Thursday, September 30, 2010

Thanks to “Parker’s Back” (I’m Back)

Today I had to laugh. A reader e-mailed to ask if I was dead. No, I am not dead. That e-mail was the match that lit this post, but Flannery O’Connor was the fuel. Her short story “Parker’s Back,” since I read it over the weekend, like an icon lit by freaky candles, has haunted me. It explains why “Why I Am Catholic” can never be answered satisfactorily. And “Why I Can’t Escape Being Catholic” is an even more compelling question.

Short capsule bio: Flannery O’Connor (above), Southern Catholic woman writer, lived with her mother on a dairy farm, raised peahens, wrote two novels, a passel of short stories, a few essays, many lovely letters, died of lupus at 39.

Synopsis: O. E. Parker, a marginal, all-but-no-good cracker like many O’Connor characters, has a body covered with tattoos, everywhere but his back; falls for a woman whose appeal is inexplicable, she being skinny, cantankerous, unlike the soft, round, pliant, numerous women he has known before. Funniest passage in the whole story illustrates her mysterious appeal:

As he reached for her, she thrust him away with such force that the door of the truck came off and he found himself flat on his back on the ground. He made up his mind then and there to have nothing further to do with her. (Paragraph break) They were married in the County Ordinary’s office because Sarah Ruth thought churches were idolatrous. 

Have you ever fallen in love with someone this way? Is this not how all of us (at least us converts) fall in love with the Church? She is unlike any woman we’ve known, and for all that, magnetic and forceful as the daylights.

Synopsis resumed: Once married, Parker becomes gloomy, Sarah Ruth becomes pregnant. One day, Parker crashes his tractor into a tree which goes up in flames like a great burning cross, he goes straight to the tattoo parlor, asks for “the book you got with all the pictures of God in it,” won’t settle for anything less than Jesus. As he flips through the book, this image seems to speak to him:

. . . the haloed head of a flat stern Byzantine Christ with all-demanding eyes. He sat there trembling; his heart began slowly to beat again as if it were being brought to life by a subtle power.

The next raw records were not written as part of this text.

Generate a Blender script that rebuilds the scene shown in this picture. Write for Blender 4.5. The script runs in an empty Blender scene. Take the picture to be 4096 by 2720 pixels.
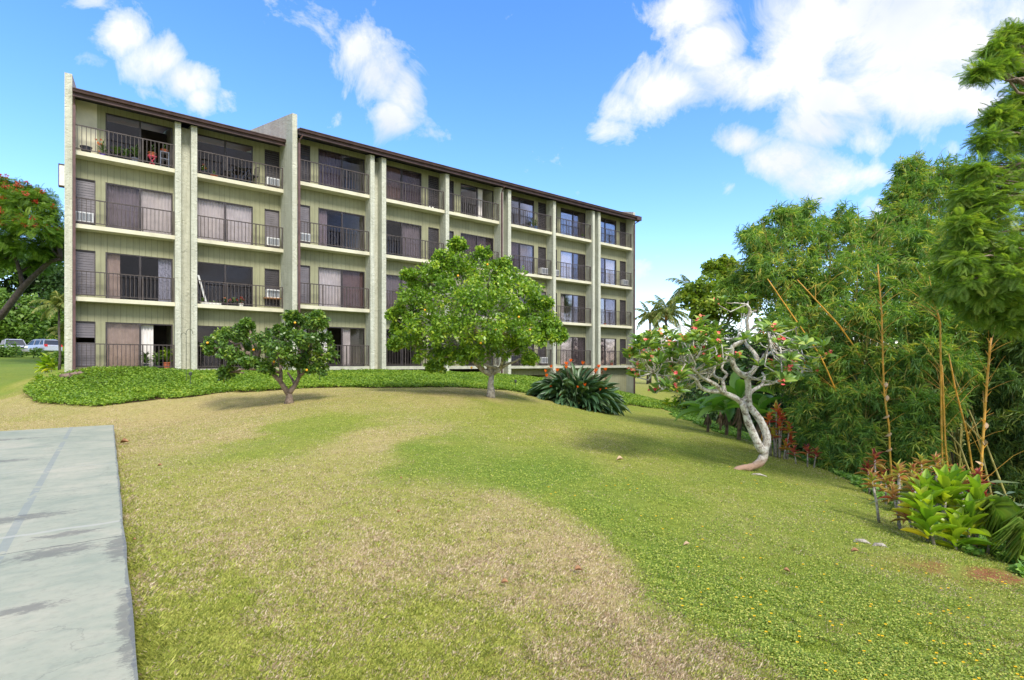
import bpy, math, random
import numpy as np
from mathutils import Vector, Matrix
R = math.radians
rng = np.random.default_rng(7)
random.seed(7)
SC = bpy.context.scene
COL = SC.collection
FPX, CX, HY, EYE = 2110.0, 2048.0, 1453.5, 0.15      # focal length, centre, horizon in photo pixels; eye height over the ground floor
FX, FY = 0.79359, 0.60846                             # facade direction
DR = 26.1                                             # distance to the facade of the right wing
H = 2.95                                              # storey

def W(px, py, Z): return np.array([(px-CX)/FPX*Z, Z, EYE+(HY-py)/FPX*Z])
def BW(s, t, z): return np.array([FX*s-FY*(DR+t), FY*s+FX*(DR+t), z])

# ------------------------------------------------------------------ object helpers
def tag(o, label=None, cat=None, group=None, kind=None):
    if label: o['label'] = label
    if cat: o['category'] = cat
    if group: o['group'] = group
    if kind: o['kind'] = kind
    return o
def empty(name, loc, rz=0, label=None, cat=None, group=None):
    o = bpy.data.objects.new(name, None); COL.objects.link(o)
    o.location = [float(c) for c in loc]; o.rotation_euler = (0, 0, rz); o.empty_display_size = .2
    return tag(o, label, cat, group)
def link(name, me, mat, parent=None, loc=None, rz=0, smooth=False):
    if mat is not None: me.materials.append(mat)
    if smooth: me.polygons.foreach_set('use_smooth', np.ones(len(me.polygons), bool))
    o = bpy.data.objects.new(name, me); COL.objects.link(o)
    if parent is not None: o.parent = parent
    if loc is not None: o.location = [float(c) for c in loc]
    o.rotation_euler = (0, 0, rz)
    return o
class MB:
    """collects polygons for one mesh"""
    def __init__(s): s.v = []; s.f = []
    def add(s, vs, fs):
        n = len(s.v); s.v += [tuple(map(float, p)) for p in vs]; s.f += [tuple(i+n for i in f) for f in fs]; return s
    def box(s, x0, x1, y0, y1, z0, z1):
        return s.add([(x0,y0,z0),(x1,y0,z0),(x1,y1,z0),(x0,y1,z0),(x0,y0,z1),(x1,y0,z1),(x1,y1,z1),(x0,y1,z1)],
              [(0,3,2,1),(4,5,6,7),(0,1,5,4),(1,2,6,5),(2,3,7,6),(3,0,4,7)])
    def hexa(s, p): return s.add(p, [(0,3,2,1),(4,5,6,7),(0,1,5,4),(1,2,6,5),(2,3,7,6),(3,0,4,7)])
    def tube(s, pts, rad, n=8, cap=True):
        pts = [Vector([float(c) for c in p]) for p in pts]
        if not hasattr(rad, '__len__'): rad = [rad]*len(pts)
        t0 = (pts[1]-pts[0]).normalized(); up = Vector((0,0,1)) if abs(t0.z) < .9 else Vector((1,0,0))
        a = t0.cross(up).normalized(); vs = []
        for i, p in enumerate(pts):
            t = (pts[min(i+1,len(pts)-1)]-pts[max(i-1,0)]).normalized()
            a = (a - t*a.dot(t)).normalized(); b = t.cross(a)
            for k in range(n):
                an = 2*math.pi*k/n; vs.append(p + (a*math.cos(an)+b*math.sin(an))*rad[i])
        fs = [(i*n+k, i*n+(k+1)%n, (i+1)*n+(k+1)%n, (i+1)*n+k) for i in range(len(pts)-1) for k in range(n)]
        if cap: fs += [tuple(reversed(range(n))), tuple(range((len(pts)-1)*n, len(pts)*n))]
        return s.add(vs, fs)
    def lathe(s, c, prof, n=14, cap=True):
        vs = [(c[0]+r*math.cos(2*math.pi*k/n), c[1]+r*math.sin(2*math.pi*k/n), c[2]+z) for r, z in prof for k in range(n)]
        fs = [(i*n+k, i*n+(k+1)%n, (i+1)*n+(k+1)%n, (i+1)*n+k) for i in range(len(prof)-1) for k in range(n)]
        if cap: fs += [tuple(reversed(range(n))), tuple(range((len(prof)-1)*n, len(prof)*n))]
        return s.add(vs, fs)
    def ball(s, c, r, n=8, sz=1):
        return s.lathe(c, [(r*math.sin(math.pi*i/n)+.0005, -r*sz*math.cos(math.pi*i/n)) for i in range(n+1)], n=10)
    def build(s, name, mat, parent=None, loc=None, rz=0, smooth=False):
        me = bpy.data.meshes.new(name); me.from_pydata(s.v, [], s.f); me.validate(); me.update()
        return link(name, me, mat, parent, loc, rz, smooth)
def np_mesh(name, V, F, mat, parent=None, attrs=None, loc=None, smooth=False):
    V = np.asarray(V, np.float32); F = np.asarray(F, np.int32); k = F.shape[1]
    me = bpy.data.meshes.new(name)
    me.vertices.add(len(V)); me.vertices.foreach_set('co', V.ravel())
    me.loops.add(F.size); me.loops.foreach_set('vertex_index', F.ravel())
    me.polygons.add(len(F)); me.polygons.foreach_set('loop_start', np.arange(0, F.size, k, dtype=np.int32))
    me.update(calc_edges=True)
    for an, av in (attrs or {}).items():
        a = me.attributes.new(an, 'FLOAT', 'POINT'); a.data.foreach_set('value', np.asarray(av, np.float32))
    return link(name, me, mat, parent, loc, 0, smooth)
def unit(a): return a/np.maximum(np.linalg.norm(a, axis=-1, keepdims=True), 1e-9)
def rsph(n): return unit(rng.normal(size=(n, 3)))
# templates: y = length (0..1), x = width (-.5...5), z = normal; all quads
T_LEAF = (np.array([(0,0,0),(.5,.5,.07),(0,1,-.05),(-.5,.5,.07)]), np.array([(0,1,2,3)]))
T_OVAL = (np.array([(0,0,0),(.42,.28,.05),(.5,.6,.06),(0,1,-.06),(-.5,.6,.06),(-.42,.28,.05),(0,.45,0)]), np.array([(0,1,2,6),(6,2,3,4),(0,6,4,5)]))
def strap(seg=5, bend=.6, w=(.25,.7,1,.9,.55,.03), fold=.12):
    v = []; x = y = 0; a = 0
    for i in range(seg+1):
        hw = .5*w[i]; v += [(-hw, y, x+fold*hw*2), (0, y, x), (hw, y, x+fold*hw*2)]
        a = bend*(i+.5)/seg; y += math.cos(a)/seg; x -= math.sin(a)/seg
    f = []
    for i in range(seg):
        b = i*3; f += [(b,b+1,b+4,b+3),(b+1,b+2,b+5,b+4)]
    return np.array(v), np.array(f)
T_STRAP = strap(); T_BAM = strap(2, .5, (.5,1,.03), .1)
def pinnate(n=11, droop=.5, lw=.12, ll=.32):
    v = []; f = []
    for i in range(n):
        t = .12+.88*i/n; y = t; z = -droop*t*t*.5; l = ll*math.sin(math.pi*(.18+.75*t))
        for sx in (-1, 1):
            b = len(v)
            v += [(0,y,z),(sx*l*.5,y+l*.25-lw*.35,z-.01),(sx*l,y+l*.55,z-.05),(sx*l*.45,y+l*.25+lw*.45,z-.01)]
            f.append((b,b+1,b+2,b+3))
    b = len(v); v += [(-.008,0,0),(.008,0,0),(.004,1,-droop*.5),(-.004,1,-droop*.5)]; f.append((b,b+1,b+2,b+3))
    return np.array(v), np.array(f)
T_PIN = pinnate(13, .5, .055, .30)
def scatter(T, pos, yd, zd, length, width):
    """copies of a template as arrays; returns V, F, random per vertex"""
    tv, tf = T; n = len(pos)
    yd = unit(np.asarray(yd)); xd = unit(np.cross(yd, zd)); zd = np.cross(xd, yd)
    L = np.broadcast_to(np.asarray(length, float), (n,)); Wd = np.broadcast_to(np.asarray(width, float), (n,))
    V = (pos[:,None] + tv[None,:,0,None]*xd[:,None]*Wd[:,None,None] + tv[None,:,1,None]*yd[:,None]*L[:,None,None]
         + tv[None,:,2,None]*zd[:,None]*L[:,None,None])
    F = tf[None] + (np.arange(n)*len(tv))[:,None,None]
    r = np.repeat(rng.random(n), len(tv))
    return V.reshape(-1,3), F.reshape(-1,4), r
def cat(parts):
    V = []; F = []; r = []; o = 0
    for v, f, q in parts: V.append(v); F.append(f+o); r.append(q); o += len(v)
    return np.concatenate(V), np.concatenate(F), np.concatenate(r)
def hash2(ix, iy): 
    h = np.sin(ix*127.1+iy*311.7)*43758.5453; return h-np.floor(h)
def vnoise(x, y):
    ix = np.floor(x); iy = np.floor(y); fx = x-ix; fy = y-iy; fx = fx*fx*(3-2*fx); fy = fy*fy*(3-2*fy)
    return (hash2(ix,iy)*(1-fx)+hash2(ix+1,iy)*fx)*(1-fy)+(hash2(ix,iy+1)*(1-fx)+hash2(ix+1,iy+1)*fx)*fy
def fbm(x, y, o=4):
    s = 0; a = .5
    for _ in range(o): s = s+a*vnoise(x, y); x = x*2.03+7.1; y = y*2.03+3.7; a *= .5
    return s/(1-.5**o)

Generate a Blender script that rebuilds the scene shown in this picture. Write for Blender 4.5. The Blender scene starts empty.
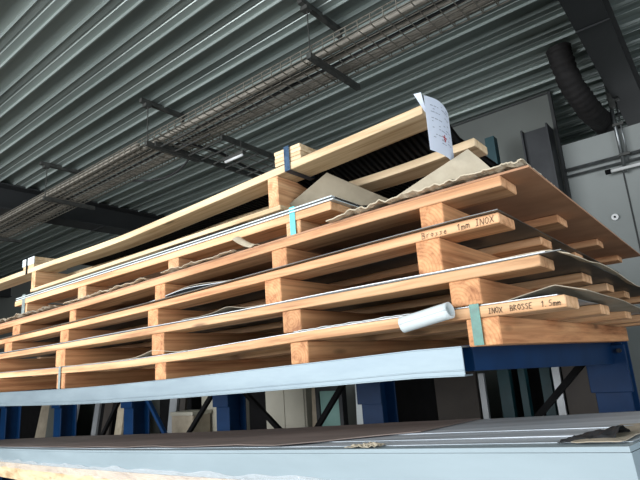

“You found what you want?” the artist asked.

Parker’s throat was too dry to speak. He got up and thrust the book at the artist, opened at the picture. 

“That’ll cost you plenty,” the artist said.

It’ll cost you nothing less than everything. Synopsis concluded: Parker goes crawling back to Sarah Ruth (great Old Testament name, no?) and to gain entry to their home, he must whisper his real name through the keyhole: Obadiah Elihue. She takes one look at the Christ on his back and growls, “Another picture. I might have known you was off after putting some more trash on yourself.”

But it’s God! Parker moans. God! “No,” she says, “God don’t look like that. He don’t look. He’s a spirit. No man shall see his face.” She drives him out of the house, screaming that he is an idolator and beating him over the back with her broom until “large welts had formed on the face of the tattooed Christ.”

Our last glimpse of Parker, and Sarah Ruth’s, finds him leaning against the one tree in their yard (another tree!). He is “crying like a baby.”

I don’t know why this story haunts me so. In the past four days, I have read it three times, started reading it aloud to Katie, told two good friends about it . . . Is it that, for the Catholic, Christ can become much more than a “spirit,” a wondrous figure from history who did nice things and taught us to be nice? Is it that, by the time faith begins whacking you with its broom and raising welts, Christ is real, not real like an idol, real like a person, present, here, now. One that follows you everywhere, standing behind you, adding His gaze to yours, a gaze so powerful it dries your throat and has the power to burn right through you?

There’s much left to ponder here—while waiting for my death, rumors of which have been exaggerated.